The Community and Social Benefit Accountancy

Dear Colleagues

I was recently asked what is Community Centric Sustainable Development (CCSD) by an Internet network friend. He was concerned that these are fashionable words, with perhaps little meaning. This was my response.
Dear Friend (name supressed)

Good question.

As you are well aware "Community Centric" has become fashionable, together with a lot of other phrases like "Bottom of the Pyramid" ... and ideas like microcredit, social business, corporate social reponsibility, sustainability ... and so on.

I watched a community in West Africa get transformed by a small FAO project years ago ... a small amount of money that created value that was "priceless". I tried to write this up under the theme "The dynamic of development" in the late 1980s, and though the essay, went nowhere, the idea has stayed with me. I saw other variants around the world in Africa, Latin America, South and Central Asia ... and then a few years back now, an Indian colleague reminded me that it was only a community centric approach to development that would ever be sustainable ... development starts with the community, and the actors are located in concentric circles around the community center.

But he went on that talking about community centric is not enough ... there has to be understanding and commitment to the community ... something that only comes over time and with the building of trust.

My contribution to modern community centric sustainable development (CCSD) with Tr-Ac-Net is the development of a framework for social benefit accountancy that builds on regular GAAP accounting but does not stop at the limits of the entity but reaches out into society at large ... or perhaps, better put, it is public accounting that helps provide data that helps to hold the GAAP accounting organization accountable for its performance from a societal perspective.

The community is central to this framework ... because it is the community that either benefits or is damaged by profit oriented investment, trade and operations.
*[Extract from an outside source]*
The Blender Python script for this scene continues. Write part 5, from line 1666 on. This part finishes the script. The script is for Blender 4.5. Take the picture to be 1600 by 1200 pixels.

This is a big subject ... but I hope you get a flavor of where this is going.

All the best, and thanks

Peter Burgess
This does not tell the whole story, but I hope it opens the door to dialog.

What seems to becoming clear is that there is a lot of discussion about what things are called. I would argue that there is a huge need to have data about what things are ... and when there are data about what things are, then it becomes quite clear what they can be called. A wolf is a wolf, even when it is in sheep's clothing.